ブルーグラスは日本人好み

 何週間か前、ピーター・バラカンのラジオで「ビル・モンロー生誕100周年記念特集」という、お勉強好きなこの番組らしい特集をやっていた。その中で、ピーター・バラカンとゲストのブルーグラス雑誌編集長の人が言うには、ブルーグラスは日本人には人気があるのだそうだ。ブルーグラスという音楽ジャンルの小ささに比べて、日本ではブルーグラスのバンドが妙に多い。それはなぜかというと、そのミソは「楽器の技術の追い求め」にあるのではないかと。「めちゃくちゃ早い」とか「あと一歩でプログレ」であるとか。バラカン氏によると、「日本人はプログレも好きだけど、やっぱりあの、技の細かさが好きな人が多いという印象がある」。
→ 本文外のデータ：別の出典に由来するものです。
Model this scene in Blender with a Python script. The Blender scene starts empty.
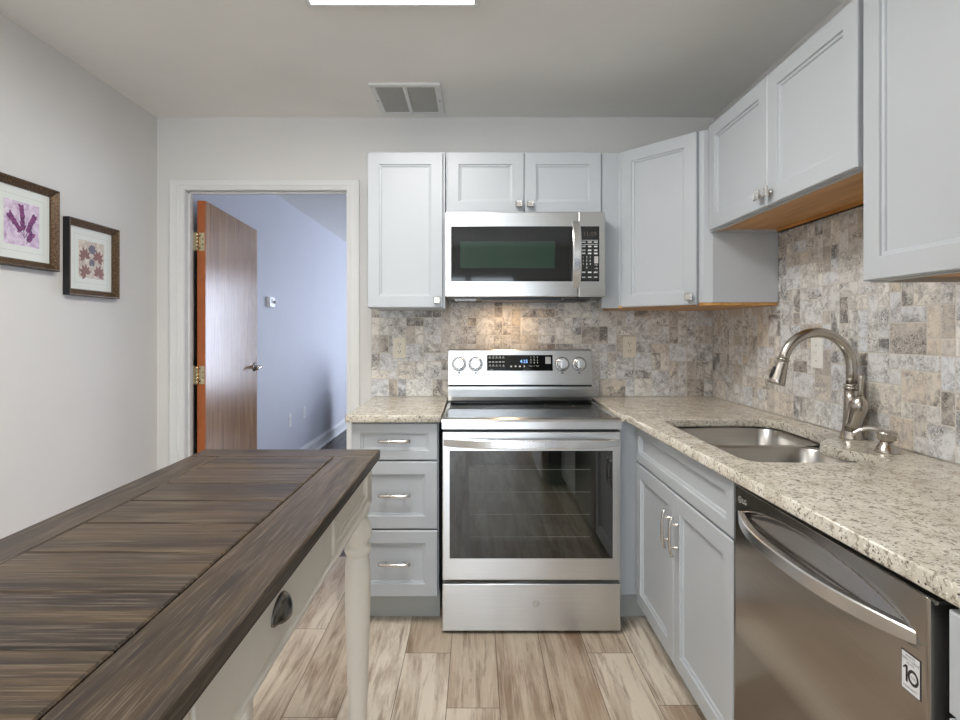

 学生の時、知り合いでブルーグラスをやってる人がいた。楽器はバンジョー。その頃私はブルーグラスなんてほとんど聞いたこともなくて、なぜいまこの日本においてブルーグラス?と、すごく訝しく(?)思ったのを覚えている。カントリーならみんな知ってるしまだわかるけど、なんでブルーグラス?と。カントリーよりもうひとつディープなアメリカの心、としかその時はとらえていなかったのだ。それを日本人がマネしてどないなるねん、と、口には出さなかったけど思ってた。それをいえばロックだって同じだが、ロックはもっと混血度が高いし、グローバル化の度合いが比較にならない。
 その時はその子はきっと「人と違うものがしたい」「ルーツミュージックが通っぽくてかっこいい」ぐらいの理由でブルーグラスなんだろうかね?ぐらいに勝手に思っていた。私淑しやすい人だったから、上の世代の誰かに師事して、というのもあったみたいだし。
 「技の細かさ」か、なるほどなあ…。長年の謎(というほどでもない)が解けたよ。バラカンさんありがとう。プログレというより、ヘビメタやハードロックを日本人が好む心と似てるような気がする。ヘビメタの人も見かけと違ってすごく礼儀正しかったりして、まじめで練習ばっかりしていたというし。なんとか奏法、とか細かい技をマスターすることに燃えるし。
 ルーツミュージックといえば、ブルースも日本人で好きな人が多いけれど、これは落語好きとも似てる気がする。実際、ブルース好きと落語好きが重なる人も多いし。もうひとつ言えば、ジャズ好きとプロレス好きが重なる人も多いのだ(オジサン以上の年齢の人になるけど)。ミソは「技の細かさ」だと思えば、すべてがすっと理解できる。